The economically illiterate partisan Democratic view is that this practice
is unpatriotic and bleeds jobs from the U.S. The economic reality is that
American companies use this approach to acquire market share overseas. The
alternative is losing the business to foreign competitors.

Don't just take my word for it. A recent paper by Harvard economists Mihir
Desai and C. Fritz Foley and Berkeley economist James Hines and published in
the distinguished American Economic Review, gathered data on American
multinationals to explore the impact of foreign investments on domestic U.S.
activity.

Encourage Overseas Sales

Their conclusion was striking. The authors found that "10 percent greater
foreign capital investment is associated with 2.2 percent greater domestic
investment, and that 10 percent greater foreign employee compensation is
associated with 4 percent greater domestic employee compensation. Changes in
foreign and domestic sales, assets, and numbers of employees are likewise
positively associated; the evidence also indicates that greater foreign
investment is associated with additional domestic exports and R&D spending."

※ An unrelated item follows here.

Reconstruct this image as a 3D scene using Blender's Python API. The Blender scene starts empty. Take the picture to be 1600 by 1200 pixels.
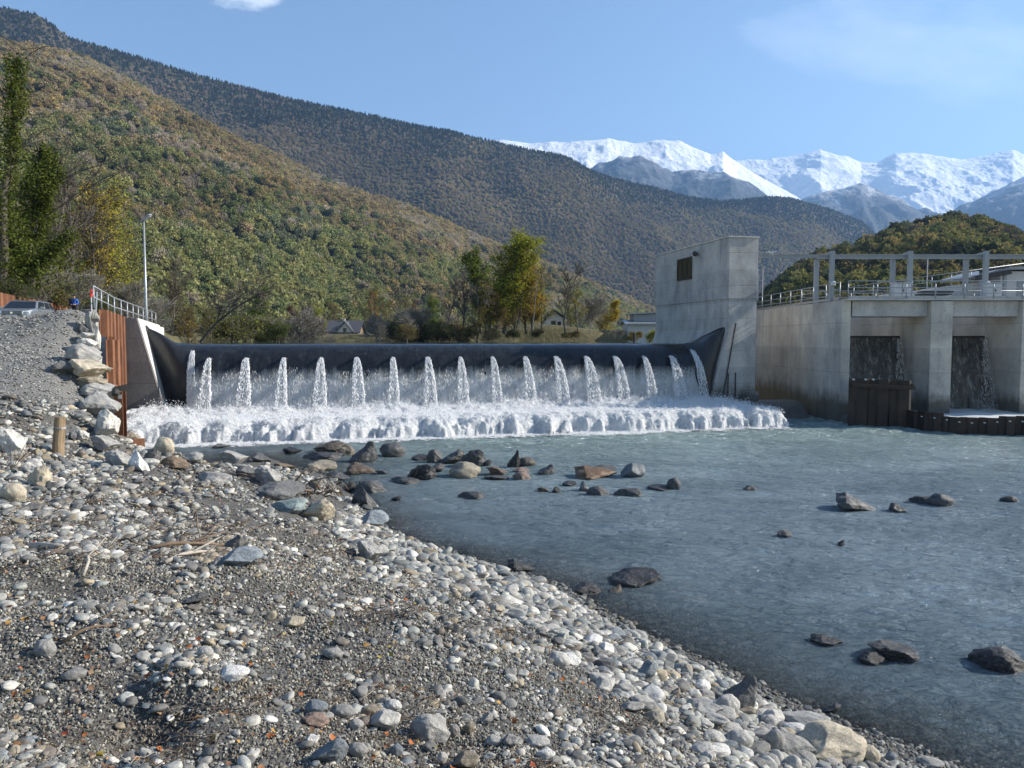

So when firms expand their operations abroad, taking advantage of the lower
foreign tax rates, it helps their workers in the U.S. Higher sales abroad
(surprise, surprise) are good for domestic workers.

It is worth noting that this study, which is confirmed by a boatload of
evidence elsewhere, was coauthored by the same James Hines who recently
wrote a sweeping review of international tax policy with Obama's top
economist, Larry Summers. Summers has to know what the literature says.

Inexplicable Stance

So the question is, why does Obama advocate a policy that so flies in the
face of everything that economists have learned? How could Obama possibly
say, as he did last month, that he wants "to see our companies remain the
most competitive in the world. But the way to make sure that happens is not
to reward our companies for moving jobs off our shores or transferring
profits to overseas tax havens?" Further, how could Treasury Secretary Tim
Geithner call a practice that top scholarship has shown increases wages and
employment in the U.S. "indefensible?"

I have to admit I am at a loss. Maybe it is good politics to bash American
corporations, and Obama isn't really serious about making this change
happen. But if the change is enacted, and domestic corporate taxes aren't
reduced to offset the big tax hike, the result will be a flight from the
U.S. that rivals in scale the greatest avian arctic migrations.

If that occurs, the firms that stay in the U.S. will be at such a huge tax
disadvantage that they will absolutely need a "rescue."

(Kevin Hassett, director of economic-policy studies at the American
Enterprise Institute, is a Bloomberg News columnist. He was an adviser to
Republican Senator John McCain of Arizona in the 2008 presidential election.